Copy exactly, and only, the lines below from the first through the one containing "obj('cover_pattern', mm, M['cover_r'], bo, local=True)", both included; pictures are omitted.
---+---
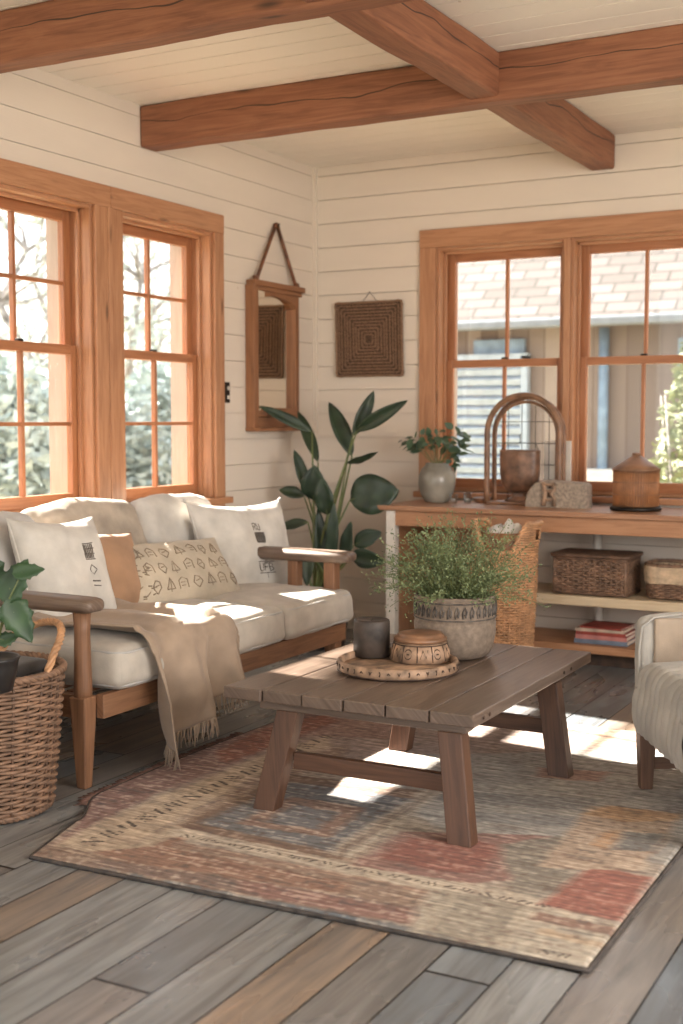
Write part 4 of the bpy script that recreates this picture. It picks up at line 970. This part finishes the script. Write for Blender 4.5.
# books
zc = .120; BK = [('cover_b', .024, 1.835, .285, 'blue grey book at the bottom of the pile on the low shelf', 0), ('cover_p', .022, 1.84, .275, 'pink covered book second from the bottom of the pile', 1.0), ('cover_r', .018, 1.845, .27, 'red book below the cream topped one in the low shelf pile', -1.5), ('cover_c', .016, 1.838, .262, 'cream and rose patterned book near the top of the pile', 1.5), ('cover_r', .009, 1.87, .225, 'thin dark red booklet lying on top of the pile of books', -4)]
for i, (mt, th, xa, wd, lb, rz) in enumerate(BK):
    c = V((xa+wd/2, -.33, zc)); bo = thing('book', lb, 'book', c, R(rz), 'books lying on the low shelf'); hx, hy = wd/2, .105
    cv = MB(); cv.box((-hx, -hy, 0), (hx, hy, .002), ax=0); cv.box((-hx, -hy, th-.002), (hx, hy, th), ax=0); cv.box((-hx, -hy-.001, 0), (hx, -hy+.004, th), ax=0)
    obj('cover', cv, M[mt], bo, local=True); obj('pages', MB().box((-hx+.004, -hy+.004, .002), (hx-.004, hy-.004, th-.002), ax=0), M['paper'], bo, local=True); zc += th+.0003
    if mt == 'cover_c':
        mm = MB(); rg = random.Random(6)
        for q in range(14): x_, y_ = rg.uniform(-.1, .1), rg.uniform(-.08, .08); mm.box((x_, y_, th), (x_+rg.uniform(.01, .04), y_+rg.uniform(.01, .03), th+.0002))
        obj('cover_pattern', mm, M['cover_r'], bo, local=True)

# tall rattan hamper
HC = (1.60, -.84); hp_ = thing('rattan_hamper', 'tall honey coloured rattan hamper with raised ends in front of the desk', 'hamper', (*HC, 0))
hr_ = lambda z: .128+.024*min(1, z/.5)
pth = ring_path(HC, hr_, 1.02, .86)
m = MB(); weave(m, pth, 34, .02, .62, .0125, .0062, amp=.006, per=3)
# raised ends
for r in range(12):
    z = .632+r*.0125
    for sg in (0, math.pi):
        span = math.acos(min(.999, .52+.30*((z-.632)/.150)**(1/.7)))
        if 5 < r < 10: segs = ((-span, -.22), (.22, span))
        else: segs = ((-span, span),)
        for a0, a1 in segs:
            pts = []
            for i in range(15):
                a = sg+a0+(a1-a0)*i/14; q = .154+.004*math.cos(i*2+math.pi*r)+.0016*r; pts.append((HC[0]+q*1.02*math.cos(a), HC[1]+q*.86*math.sin(a), z))
            m.tube(pts, .0062, 5)
obj('woven_wall', m, M['wick_o'], hp_); m = MB(); stakes(m, pth, 34, .005, .64, .0045); obj('stakes', m, M['wick_o'], hp_)
m = MB(); m.lathe([(0, .004), (.127, .004), (.127, .016), (0, .016)], 32, (*HC, 0), 1.0, .84); obj('base', m, M['wick_o'], hp_)
m = MB(); pts = []
for i in range(72):
    a = 2*math.pi*i/72; c_ = abs(math.cos(a)); zt = .64+.142*max(0, min(1, (c_-.52)/.30))**.7; q = .156+.036*max(0, c_-.5); pts.append((HC[0]+q*1.02*math.cos(a), HC[1]+q*.86*math.sin(a), zt))
braid(m, pts, .013, 2, 30, True, sub=2); obj('rim', m, M['wick_o'], hp_)
m = MB(); m.lathe([(.122, .06), (.138, .50), (.142, .66), (.145, .735), (.139, .735), (.135, .66), (.117, .07)], 40, (*HC, 0), 1.0, .84, cap=False); obj('lining', m, M['leather'], hp_, label='brown leather lining')
def heap(name, c, rx, ry, h, mat, lab, cat, seed):
    def f(u, v):
        a = 2*math.pi*u; r = v; q = V((math.cos(a)*r, math.sin(a)*r, 0)); z = h*(1-r**2.4)+.03*noise.noise(q*2.4+V((seed, 0, 0)))*(1.3-r)+.012*math.sin(q.x*14+3*noise.noise(q*2))*(1-r*r)
        return V((c[0]+rx*math.cos(a)*r, c[1]+ry*math.sin(a)*r, c[2]+z))
    m = MB(); m.grid(f, 48, 18); m.lathe([(.6, -.10), (1, 0)], 48, (0, 0, 0), rx, ry, cap=True)
    for v in m.v[-96:]: v += V(c)
    return tag(obj(name, m, mat), lab, cat)
heap('folded_cloth', (HC[0], HC[1], .70), .125, .100, .080, M['white_linen'], 'pale cloth piled in the top of the rattan hamper', 'cloth', 2)

# ================================================================ THINGS ON THE DESK
DZ = .8285
vp = at(439, 498, Z=DZ); vc = (.945, -.24)
va = thing('vase', 'grey green rounded ceramic vase at the left end of the desk', 'vase', (*vc, DZ))
obj('body', MB().lathe([(.062, DZ), (.070, DZ+.004), (.095, DZ+.05), (.108, DZ+.11), (.106, DZ+.155), (.088, DZ+.195), (.068, DZ+.212), (.066, DZ+.226), (.060, DZ+.226), (.060, DZ+.20), (.04, DZ+.15), (0, DZ+.14)], 40, (*vc, 0)), M['vase'], va)
bq = thing('leafy_cuttings', 'dark green leafy cuttings standing in the grey green vase', 'plant', (*vc, DZ+.142)); sm = MB(); m = MB(); rg = random.Random(9)
for i, (px, py) in enumerate(((404, 443), (411, 437), (414, 447), (428, 431), (440, 428), (452, 430), (463, 428), (468, 445), (462, 462), (457, 452), (447, 441), (434, 440), (421, 437), (464, 438))):
    p = at(px, py, Y=vc[1]+rg.uniform(-.07, .07)); q = V((vc[0], vc[1], DZ+.145)); mid = q.lerp(p, .55)+V((0, 0, .05)); neck = V((vc[0]+(p.x-vc[0])*.18, vc[1]+(p.y-vc[1])*.18, DZ+.232))
    sm.tube([q, neck, mid, p], [.0025, .0025, .002, .0015], 5)
    for k_ in range(9 if px < 440 else 7):
        t = .3+.7*k_/7; o_ = (mid.lerp(p, (t-.3)/.7) if t > .3 else mid)+V((rg.gauss(0, .012), rg.gauss(0, .012), rg.gauss(0, .012))); d = V((rg.gauss((p.x-vc[0])*5, .8), rg.gauss(0, .8), rg.gauss(0, .5))).normalized(); L = rg.uniform(.04, .07)
        leafblade(m, o_, o_+d*L, L*.6, (rg.gauss(0, .6), -.6, .8), .1, .1, n=6)
obj('leaves', m, M['euc'], bq); obj('stems', sm, M['stem'], bq)
# glassware and small tray
def cup(c, r, h, lab):
    t = thing('glass_tumbler', lab, 'glass', c); obj('bowl', MB().lathe([(r*.75, 0), (r*.8, .003), (r, h), (r-.003, h), (r*.78, .006), (0, .006)], 24), M['clear'], t, local=True); return t
cup((1.075, -.30, DZ), .026, .055, 'clear small tumbler nearest the vase on the desk'); cup((1.135, -.24, DZ), .024, .06, 'clear small tumbler just left of the wooden arch')
dsh = thing('small_dish', 'small wooden dish on the desk between vase and arched frame', 'dish', (1.19, -.155, DZ)); obj('bowl', MB().lathe([(.03, 0), (.035, .003), (.055, .028), (.052, .030), (.03, .008), (0, .007)], 28), M['rattan'], dsh, local=True)
# arched rattan frame
AX, AY = 1.462, -.20; ar = thing('arched_rattan_frame', 'tall arched rattan frame with wire grid standing on the desk', 'decoration', (AX, AY, DZ))
def arch(hw, top, y, z0, n=28):
    zc_ = top-hw; pts = [(AX-hw, y, z0)]+[(AX-hw, y, z0+(zc_-z0)*i/6) for i in range(1, 6)]
    pts += [(AX-hw*math.cos(math.pi*i/n), y, zc_+hw*math.sin(math.pi*i/n)) for i in range(n+1)]
    pts += [(AX+hw, y, zc_-(zc_-z0)*i/6) for i in range(1, 7)]; return pts
obj('outer_arch', MB().tube(arch(.212, 1.437, AY-.035, DZ+.001), .0165, 10), M['rattan'], ar)
obj('outer_arch', MB().tube(arch(.205, 1.425, AY+.055, DZ+.001), .013, 10), M['rattan'], ar)
obj('inner_arch', MB().tube(arch(.180, 1.40, AY+.01, DZ+.001), .009, 8), M['rattan'], ar)
m = MB()
for i in range(4): z_ = .93+i*.12; m.tube([(AX-.2, AY+.055, z_), (AX+.2, AY+.055, z_)], .0022, 5)
for x_ in (-.12, -.04, .04, .12): m.tube([(AX+x_, AY+.055, .84), (AX+x_, AY+.055, 1.41-abs(x_)*.35)], .0022, 5)
obj('wire_grid', m, M['metal'], ar)
obj('base', MB().box((AX-.20, AY-.075, DZ), (AX+.20, AY+.075, DZ+.018), ax=0), M['rattan'], ar, bevel=.006)
bwx = 1.437; bw = thing('footed_pot', 'brown footed pot with wire handle inside the arched frame', 'pot', (bwx, AY-.012, DZ+.0185)); q = DZ+.0185; bc3 = (bwx, AY-.012, 0)
obj('foot', MB().lathe([(.085, q), (.088, q+.008), (.055, q+.018), (.042, q+.035), (.05, q+.05)], 36, bc3, 1, .62), M['brown'], bw)
obj('bowl', MB().lathe([(.045, q+.048), (.085, q+.065), (.108, q+.10), (.116, q+.16), (.118, q+.27), (.120, q+.285), (.113, q+.287), (.110, q+.27), (.105, q+.15), (0, q+.08)], 40, bc3, 1, .5), M['brown'], bw)
obj('wire_handle', MB().tube([(bwx-.11, AY-.012, q+.28), (bwx-.09, AY-.012, q+.325), (bwx+.09, AY-.012, q+.325), (bwx+.11, AY-.012, q+.28)], .003, 6).tube([(bwx, AY-.012, q+.325), (bwx, AY-.012, q+.375)], .0028, 6), M['metal'], bw)
wpn = obj('white_panel', MB().box((1.53, -.075, DZ), (1.685, -.061, DZ+.355), ax=2), M['white'], bevel=.002); tag(wpn, 'thin white panel leaning upright behind the arched frame', 'panel')
# carved stone block
cs = thing('carved_block', 'rough pale stone block with a rounded end and carved knot on the desk', 'decoration', (1.705, -.30, DZ)); m = MB(); prof = []
for i in range(13): a = math.pi-math.pi/2*i/12; prof.append((1.625+.105*math.cos(a), DZ+.012+.135*math.sin(a)))
prof = [(1.522, DZ)]+prof+[(1.845, DZ+.135), (1.862, DZ+.122), (1.865, DZ)]
n_ = len(prof); NL = 9; i0 = 0
for k_ in range(NL):
    y_ = -.365+.13*k_/(NL-1); e_ = .93 if k_ in (0, NL-1) else 1
    for x_, z_ in prof:
        p = V((1.70+(x_-1.70)*e_, y_, DZ+(z_-DZ)*e_)); d = noise.noise_vector(p*28)*.004; d.z = d.z if z_ > DZ+.01 else 0; m.v.append(p+d)
for k_ in range(NL-1):
    for i in range(n_): a = k_*n_+i; b = k_*n_+(i+1) % n_; m.face((a, b, b+n_, a+n_)[::-1], None, False)
m.face([i for i in range(n_)]); m.face([(NL-1)*n_+i for i in range(n_)][::-1]); obj('body', m, M['plaster'], cs)
m = MB()
for dx in (0, .055): m.tube([(1.635+dx, -.372, DZ+.01), (1.640+dx, -.376, DZ+.05), (1.634+dx+(.012 if not dx else -.012), -.378, DZ+.075), (1.640+dx, -.376, DZ+.10), (1.632+dx, -.372, DZ+.135)], [.012, .010, .011, .010, .012], 8)
for z_ in (.045, .095, .128): m.tube([(1.63, -.373, DZ+z_), (1.665, -.380, DZ+z_-.004), (1.70, -.373, DZ+z_)], .008, 7)
obj('carved_knot', m, M['carved'], cs); 
m = MB()
for z_, r_ in ((.072, .012), (.112, .006)): m.lathe([(0, -.003), (r_, 0)], 14); i0 = len(m.v)-28
mm = MB()
for z_, r_ in ((.070, .013), (.112, .007)):
    for j in range(1): mm.softbox((1.666, -.368, DZ+z_), (r_, .006, r_), r_*.5, 0, 6)
obj('carved_hole', mm, M['carved_d'], cs)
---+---
→ WRITTEN REPLY
Write part 4 of the bpy script that recreates this picture. It picks up at line 970. This part finishes the script. Write for Blender 4.5.
# books
zc = .120; BK = [('cover_b', .024, 1.835, .285, 'blue grey book at the bottom of the pile on the low shelf', 0), ('cover_p', .022, 1.84, .275, 'pink covered book second from the bottom of the pile', 1.0), ('cover_r', .018, 1.845, .27, 'red book below the cream topped one in the low shelf pile', -1.5), ('cover_c', .016, 1.838, .262, 'cream and rose patterned book near the top of the pile', 1.5), ('cover_r', .009, 1.87, .225, 'thin dark red booklet lying on top of the pile of books', -4)]
for i, (mt, th, xa, wd, lb, rz) in enumerate(BK):
    c = V((xa+wd/2, -.33, zc)); bo = thing('book', lb, 'book', c, R(rz), 'books lying on the low shelf'); hx, hy = wd/2, .105
    cv = MB(); cv.box((-hx, -hy, 0), (hx, hy, .002), ax=0); cv.box((-hx, -hy, th-.002), (hx, hy, th), ax=0); cv.box((-hx, -hy-.001, 0), (hx, -hy+.004, th), ax=0)
    obj('cover', cv, M[mt], bo, local=True); obj('pages', MB().box((-hx+.004, -hy+.004, .002), (hx-.004, hy-.004, th-.002), ax=0), M['paper'], bo, local=True); zc += th+.0003
    if mt == 'cover_c':
        mm = MB(); rg = random.Random(6)
        for q in range(14): x_, y_ = rg.uniform(-.1, .1), rg.uniform(-.08, .08); mm.box((x_, y_, th), (x_+rg.uniform(.01, .04), y_+rg.uniform(.01, .03), th+.0002))
        obj('cover_pattern', mm, M['cover_r'], bo, local=True)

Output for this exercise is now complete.